Ainsi, sont considérés comme des personnes publiques, tous les établissements qui, par nature, sont des établissements publics (collectivités territoriales, écoles communales…), mais pas seulement. En effet, sont assimilés aux établissements publics les établissements privés qui par délégation assurent une mission de service public. A titre d’exemple, une crèche privée qui se verrait confier par délégation une mission de service public, serait assimilée à une personne publique. En revanche, si une crèche privée assure une mission de service public alors que la gestion ne lui a pas été confiée par l’Etat, elle demeure une personne privée.

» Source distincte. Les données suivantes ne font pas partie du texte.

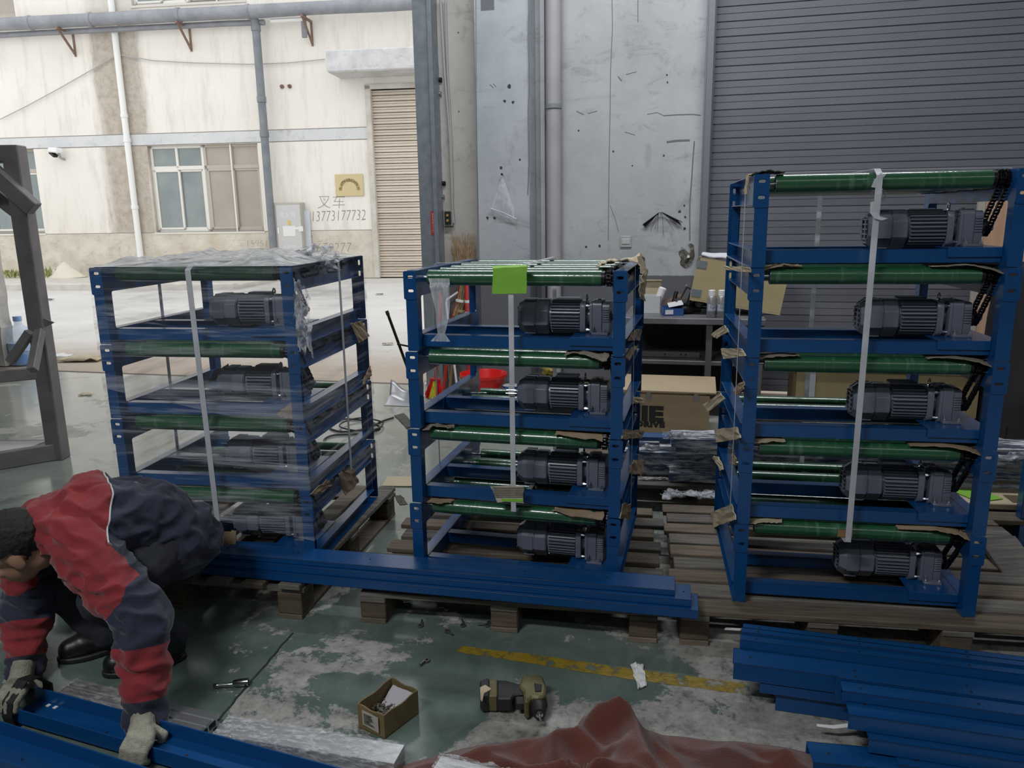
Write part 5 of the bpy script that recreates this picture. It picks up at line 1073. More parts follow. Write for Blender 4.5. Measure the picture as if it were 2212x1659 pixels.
# ---- cleaning corner
def stick(name, label, cat, pts, r, m, part='shaft', group=None, n=10):
    p0 = V(pts[0]); o = thing(name, label, cat, p0, 0, group); MB().tube([V(p) - p0 for p in pts], r, n).build(part, m, o, smooth=60); return o
I_ = lambda px, py, n: IW(IW.hit(px, py, n)[0], n, IW.hit(px, py, n)[1])
bb = I_(985, 700, -.02); bt_ = I_(1012, 585, .03); fl = onz(972, 842)
o = thing('twig_broom', 'twig broom standing bristles up against the jamb wall', 'broom', fl, 0)
hv = [V(p) - fl for p in (fl + V((0, 0, .02)), bb, I_(998, 640, .0), bt_)]
MB().tube(hv, [.014, .016, .03, .03], 10).build('handle', mat('bamboo', (.36, .25, .13), .7), o, smooth=60)
_b = MB(); rnd = random.Random(9); base = I_(988, 690, -.03) - fl
for j in range(150):
    top_px = (rnd.uniform(972, 1028), rnd.uniform(500, 560)); t_ = I_(top_px[0], top_px[1], .04) - fl; mpt = I_(1004 + rnd.uniform(-9, 9), 620 + rnd.uniform(-14, 14), -.01 + rnd.uniform(-.03, .03)) - fl
    b0 = base + V((rnd.uniform(-.04, .04), rnd.uniform(-.03, .03), rnd.uniform(-.05, .05)))
    _b.tube([b0, mpt, t_], [.0035, .0035, .0015], 4)
o2 = _b.build('twigs', TWIG, o); o2['kind'] = 'stuff'
for py in (650, 672): 
    c_ = I_(996, py, -.01) - fl; MB().lathe([(.048, -.012), (.05, 0), (.048, .012)], c_, (.15, .05, 1), 14).build('binding', WHITE if py == 650 else TWIG, o, smooth=50)
stick('red_pole', 'thin red pole leaning beside the twig broom', 'pole', [onz(958, 846) + V((0, 0, .02)), I_(977, 690, -.05), I_(992, 640, .0), I_(1003, 560, .07)], .016, REDP)
px_ = I_(1010, 640, -.05); f0 = V((px_.x, px_.y, 0))
o = thing('striped_pole', 'upright red pole with two white bands before the pilaster', 'pole', f0)
MB().lathe([(.026, 0), (.026, 1.02), (.018, 1.03)], (0, 0, 0), (0, 0, 1), 16).build('shaft', REDP, o, smooth=40)
for py in (651, 674): MB().lathe([(.0265, -.012 if py == 651 else -.005), (.0275, 0), (.0265, .012 if py == 651 else .005)], (0, 0, I_(1010, py, -.05).z), (0, 0, 1), 16).build('band', WHITE, o, smooth=40)
stick('bent_pipe', 'white bent pipe leaning on the jamb wall', 'pipe', [onz(988, 845) + V((0, 0, .01)), I_(978, 760, -.06), I_(969, 700, -.02), I_(964, 655, .0), I_(966, 647, .0), I_(990, 631, .02)], .011, WHITE)
# bucket
bc = V((-.235, 6.2, 0)); zr = ony(1042, 806, 6.2).z
o = thing('bucket', 'large red plastic bucket behind the middle stack', 'bucket', bc)
MB().lathe([(0, .005), (.125, .005), (.13, 0), (.178, zr - .03), (.195, zr - .025), (.197, zr), (.186, zr), (.180, zr - .02), (.135, .02), (0, .018)], (0, 0, 0), (0, 0, 1), 32).build('tub', RED, o, smooth=40)
MB().tube([(.197 * cos(a), .197 * sin(a) * .9 - .0, zr - .03 - .12 * sin(a) ** 2) for a in [pi + pi * k / 12 for k in range(13)]], .004, 6).build('handle', STEEL, o)
bl = onz(1104, 875); o = thing('blue_drum', 'small blue tin with a pale lid beside the red bucket', 'tin', bl)
zt = ony(1104, 832, bl.y).z; MB().lathe([(.055, 0), (.065, .005), (.065, zt - .01), (.068, zt - .008), (.068, zt)], (0, 0, 0), (0, 0, 1), 22).build('tin_body', mat('tin_blue', (.02, .09, .33), .35), o, smooth=40); MB().lathe([(.0, zt + .002), (.06, zt + .003), (.066, zt)], (0, 0, 0), (0, 0, 1), 22).build('lid', mat('lid_grey', (.45, .45, .44), .5), o, smooth=40)
gl = onz(1195, 830, .0); gw = V((.27, 6.3, 0)); 
o = thing('work_gloves', 'pair of dirty yellow rubber gloves behind the middle stack', 'gloves', V((.30, 6.2, .0)))
zg = ony(1195, 795, 6.2).z
ds = thing('glove_stand', 'added dark stand under the yellow gloves behind the middle stack', 'box', V((.30, 6.2, .0))); MB().mm((-.14, -.05, 0), (.13, .12, zg - .06)).build('box_body', mat('stand_dark', (.035, .03, .03), .7), ds, bevel=.01)  # added stand, invented to hold the gloves up
_b = MB(); rnd = random.Random(4)
for j in range(9): a = rnd.uniform(0, 6.28); _b.tube([(rnd.uniform(-.05, .05), 0, zg - .05), (.04 * cos(a), .03 * sin(a), zg), (.10 * cos(a), .05 * sin(a), zg + rnd.uniform(-.05, .05))], [.02, .022, .012], 8)
_b.build('glove_fingers', mat('glove_yellow', (.33, .25, .04), .6), o, smooth=60)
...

En d’autres termes, le principe de laïcité et de neutralité s’impose dans la sphère publique, pas dans la sphère privée. C’est ainsi que la Cour de Cassation dans un arrêt du 19 mars 2013 (affaire Baby Loup) a cassé l’arrêt de la Cour d’appel au motif principal que le principe de laïcité ne s’imposait qu’aux personnes publiques ou aux personnes privées gérant une mission de service public, mais non aux personnes privées. Cet arrêt de la Cour de Cassation a soulevé de vifs débats posant la question de l’extension du principe de laïcité aux établissements privés assurant une mission de service public sans en voir la gestion notamment dans le domaine de l’enfance. Toutefois, la Cour de cassation précise toujours dans ce même arrêt, que « les restrictions à la liberté religieuse devaient être justifiées par la nature de la tâche à accomplir, répondre à une exigence professionnelle et déterminante, et proportionnées au but recherché ». La Cour de Cassation a tranché le 25 juin 2014 considérant que les restrictions à la liberté religieuse mentionnées dans le règlement intérieur étaient suffisamment précises, proportionnées et justifiées par la nature des tâches à accomplir au sein de l’association confirmant ainsi le licenciement de l’employée de la crèche Baby Loup. L’arrêt de la Cour de Cassation n’est pas sans susciter quelques interrogations quant à l’appréciation du caractère de généralité ou bien encore de proportionnalité laissée à l’appréciation des juges. Tout porte à penser que d’autres structures se prélaveront de cette jurisprudence pour limiter la liberté religieuse sur leur lieu de travail.
Le débat entre les défenseurs de la laïcité et ses détracteurs a encore de beaux jours devant lui.